**Source data**.
'''

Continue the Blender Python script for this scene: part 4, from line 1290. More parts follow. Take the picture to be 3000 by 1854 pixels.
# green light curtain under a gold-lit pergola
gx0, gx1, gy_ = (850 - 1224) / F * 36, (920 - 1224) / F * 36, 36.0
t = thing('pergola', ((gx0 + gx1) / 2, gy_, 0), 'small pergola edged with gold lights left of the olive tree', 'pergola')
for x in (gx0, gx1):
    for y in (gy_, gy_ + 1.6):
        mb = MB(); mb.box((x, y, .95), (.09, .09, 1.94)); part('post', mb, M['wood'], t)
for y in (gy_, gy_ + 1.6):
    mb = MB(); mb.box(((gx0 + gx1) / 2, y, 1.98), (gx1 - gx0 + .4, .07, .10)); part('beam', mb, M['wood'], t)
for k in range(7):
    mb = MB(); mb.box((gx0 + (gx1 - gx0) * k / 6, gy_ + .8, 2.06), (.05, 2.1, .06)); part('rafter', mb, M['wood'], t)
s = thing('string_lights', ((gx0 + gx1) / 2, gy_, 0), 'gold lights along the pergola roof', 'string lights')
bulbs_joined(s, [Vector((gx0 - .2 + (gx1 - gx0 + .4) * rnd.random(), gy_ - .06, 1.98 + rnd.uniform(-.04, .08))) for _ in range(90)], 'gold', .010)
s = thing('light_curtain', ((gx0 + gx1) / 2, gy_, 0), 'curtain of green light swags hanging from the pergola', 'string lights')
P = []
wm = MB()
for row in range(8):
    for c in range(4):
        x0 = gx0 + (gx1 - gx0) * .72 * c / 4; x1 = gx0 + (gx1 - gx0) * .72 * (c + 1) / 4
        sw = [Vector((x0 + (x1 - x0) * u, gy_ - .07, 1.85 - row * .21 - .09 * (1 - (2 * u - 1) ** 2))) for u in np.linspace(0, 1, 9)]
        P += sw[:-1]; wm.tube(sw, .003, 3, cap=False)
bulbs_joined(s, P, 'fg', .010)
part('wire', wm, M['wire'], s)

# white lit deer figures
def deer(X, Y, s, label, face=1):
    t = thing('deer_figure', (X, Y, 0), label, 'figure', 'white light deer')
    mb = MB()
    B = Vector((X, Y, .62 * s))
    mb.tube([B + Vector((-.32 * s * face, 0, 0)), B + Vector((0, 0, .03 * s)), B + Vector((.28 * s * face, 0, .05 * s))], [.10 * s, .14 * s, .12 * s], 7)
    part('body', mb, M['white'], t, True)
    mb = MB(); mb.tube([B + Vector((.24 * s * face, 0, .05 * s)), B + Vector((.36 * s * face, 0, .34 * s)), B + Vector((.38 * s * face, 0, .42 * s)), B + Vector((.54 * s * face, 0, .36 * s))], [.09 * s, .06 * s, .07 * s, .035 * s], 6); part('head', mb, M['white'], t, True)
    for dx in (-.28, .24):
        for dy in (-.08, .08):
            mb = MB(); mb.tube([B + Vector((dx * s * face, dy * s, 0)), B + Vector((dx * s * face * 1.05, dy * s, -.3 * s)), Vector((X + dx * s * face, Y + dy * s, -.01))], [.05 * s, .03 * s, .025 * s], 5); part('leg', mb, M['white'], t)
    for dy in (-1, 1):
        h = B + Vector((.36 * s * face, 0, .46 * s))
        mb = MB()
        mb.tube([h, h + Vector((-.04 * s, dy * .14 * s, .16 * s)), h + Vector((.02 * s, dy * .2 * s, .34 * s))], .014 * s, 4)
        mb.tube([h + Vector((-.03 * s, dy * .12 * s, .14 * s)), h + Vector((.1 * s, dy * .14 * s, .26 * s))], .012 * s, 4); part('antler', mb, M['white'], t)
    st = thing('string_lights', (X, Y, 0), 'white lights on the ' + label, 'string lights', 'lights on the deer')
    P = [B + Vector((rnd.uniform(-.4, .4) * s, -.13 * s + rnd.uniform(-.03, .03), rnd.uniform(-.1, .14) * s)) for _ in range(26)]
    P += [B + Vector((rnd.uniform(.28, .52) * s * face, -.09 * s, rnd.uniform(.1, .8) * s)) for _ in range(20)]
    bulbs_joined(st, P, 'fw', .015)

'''

Every line of the data above should be copied exactly.

Continue the Blender Python script for this scene: part 4, from line 1290. More parts follow. Take the picture to be 3000 by 1854 pixels.
# green light curtain under a gold-lit pergola
gx0, gx1, gy_ = (850 - 1224) / F * 36, (920 - 1224) / F * 36, 36.0
t = thing('pergola', ((gx0 + gx1) / 2, gy_, 0), 'small pergola edged with gold lights left of the olive tree', 'pergola')
for x in (gx0, gx1):
    for y in (gy_, gy_ + 1.6):
        mb = MB(); mb.box((x, y, .95), (.09, .09, 1.94)); part('post', mb, M['wood'], t)
for y in (gy_, gy_ + 1.6):
    mb = MB(); mb.box(((gx0 + gx1) / 2, y, 1.98), (gx1 - gx0 + .4, .07, .10)); part('beam', mb, M['wood'], t)
for k in range(7):
    mb = MB(); mb.box((gx0 + (gx1 - gx0) * k / 6, gy_ + .8, 2.06), (.05, 2.1, .06)); part('rafter', mb, M['wood'], t)
s = thing('string_lights', ((gx0 + gx1) / 2, gy_, 0), 'gold lights along the pergola roof', 'string lights')
bulbs_joined(s, [Vector((gx0 - .2 + (gx1 - gx0 + .4) * rnd.random(), gy_ - .06, 1.98 + rnd.uniform(-.04, .08))) for _ in range(90)], 'gold', .010)
s = thing('light_curtain', ((gx0 + gx1) / 2, gy_, 0), 'curtain of green light swags hanging from the pergola', 'string lights')
P = []
wm = MB()
for row in range(8):
    for c in range(4):
        x0 = gx0 + (gx1 - gx0) * .72 * c / 4; x1 = gx0 + (gx1 - gx0) * .72 * (c + 1) / 4
        sw = [Vector((x0 + (x1 - x0) * u, gy_ - .07, 1.85 - row * .21 - .09 * (1 - (2 * u - 1) ** 2))) for u in np.linspace(0, 1, 9)]
        P += sw[:-1]; wm.tube(sw, .003, 3, cap=False)
bulbs_joined(s, P, 'fg', .010)
part('wire', wm, M['wire'], s)

# white lit deer figures
def deer(X, Y, s, label, face=1):
    t = thing('deer_figure', (X, Y, 0), label, 'figure', 'white light deer')
    mb = MB()
    B = Vector((X, Y, .62 * s))
    mb.tube([B + Vector((-.32 * s * face, 0, 0)), B + Vector((0, 0, .03 * s)), B + Vector((.28 * s * face, 0, .05 * s))], [.10 * s, .14 * s, .12 * s], 7)
    part('body', mb, M['white'], t, True)
    mb = MB(); mb.tube([B + Vector((.24 * s * face, 0, .05 * s)), B + Vector((.36 * s * face, 0, .34 * s)), B + Vector((.38 * s * face, 0, .42 * s)), B + Vector((.54 * s * face, 0, .36 * s))], [.09 * s, .06 * s, .07 * s, .035 * s], 6); part('head', mb, M['white'], t, True)
    for dx in (-.28, .24):
        for dy in (-.08, .08):
            mb = MB(); mb.tube([B + Vector((dx * s * face, dy * s, 0)), B + Vector((dx * s * face * 1.05, dy * s, -.3 * s)), Vector((X + dx * s * face, Y + dy * s, -.01))], [.05 * s, .03 * s, .025 * s], 5); part('leg', mb, M['white'], t)
    for dy in (-1, 1):
        h = B + Vector((.36 * s * face, 0, .46 * s))
        mb = MB()
        mb.tube([h, h + Vector((-.04 * s, dy * .14 * s, .16 * s)), h + Vector((.02 * s, dy * .2 * s, .34 * s))], .014 * s, 4)
        mb.tube([h + Vector((-.03 * s, dy * .12 * s, .14 * s)), h + Vector((.1 * s, dy * .14 * s, .26 * s))], .012 * s, 4); part('antler', mb, M['white'], t)
    st = thing('string_lights', (X, Y, 0), 'white lights on the ' + label, 'string lights', 'lights on the deer')
    P = [B + Vector((rnd.uniform(-.4, .4) * s, -.13 * s + rnd.uniform(-.03, .03), rnd.uniform(-.1, .14) * s)) for _ in range(26)]
    P += [B + Vector((rnd.uniform(.28, .52) * s * face, -.09 * s, rnd.uniform(.1, .8) * s)) for _ in range(20)]
    bulbs_joined(st, P, 'fw', .015)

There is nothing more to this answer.